Again, the use of hands can not be literal here, when the people pledged allegiance, they joined with the Prophet SAW and supported him, and God also supported them.

9|67|The hypocrite men and hypocrite women are of one another. They advocate evil, and prohibit righteousness, and withhold their hands. They forgot God, so He forgot them. The hypocrites are the sinners

Again, the hands here refers to influence, perhaps in this instance it refers to charity , or withholding charity or help to others.

At the other end of the interpretation spectrum we find those that make conclusions way beyond the apparent meaning (Taweel) without any strong supporting evidence (daleel).  An example, if we had the sentence:

“I was late for work today”

We can assume fairly safely that I was late for my work, but it would be an unsupported claim to say that this was because of the traffic, or that I work as an engineer, or that really the phrase “work” relates to a secret spying mission that I am engaged on. This kind of interpretation clearly leads to false conclusions and is not valid. Some have said, but what is my evidence for this approach? I would simply say this is beyond evidence, this is simply the way of literature and logic, as any evidence that could be read or written would also need to conform to the simple guidance that I have already outlined above.

One can not read the words of the Quran, and then ignore the apparent meaning and substitute a completely different meaning with no supporting evidence, this is effectively denying the Quran. If Allah says “He is One”, and someone says, well actually I think that means He is two, that would make no sense, its removing any logical value of words and sentences. If one does that, then they are not reading the words of God, but just making up their own words and saying that is from God, which is completely unacceptable in Islam.

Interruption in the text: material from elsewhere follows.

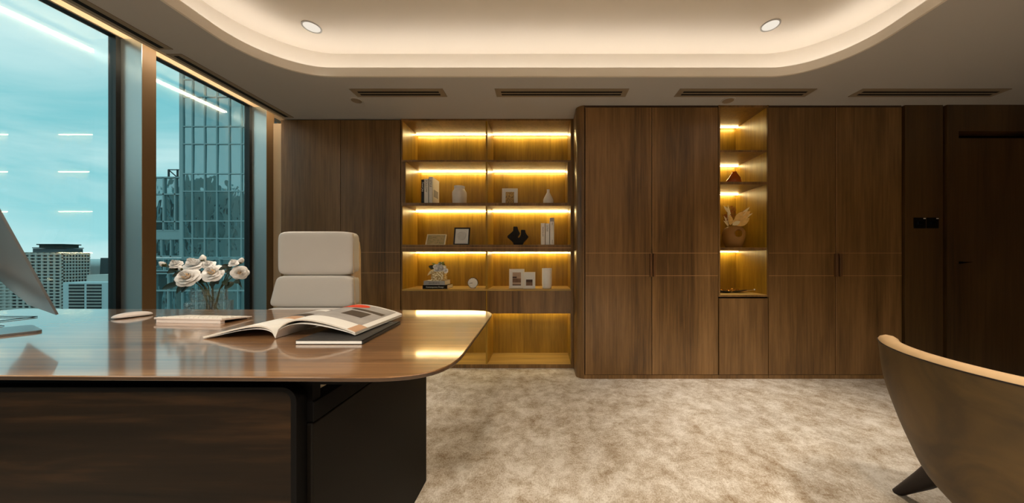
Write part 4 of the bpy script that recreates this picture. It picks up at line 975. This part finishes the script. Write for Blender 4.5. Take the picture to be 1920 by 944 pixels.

So to conclude, the words of the Quran are not to be taken as individual entities, but they must be seen in the context of the sentence, and in the light of how they are used elsewhere. The apparent meaning of the whole sentence is the only way the correct understanding can be reached, this is the middle way between literalism and assumption, which is the meaning that would be apparent to those at familiar with the Arabic of the time.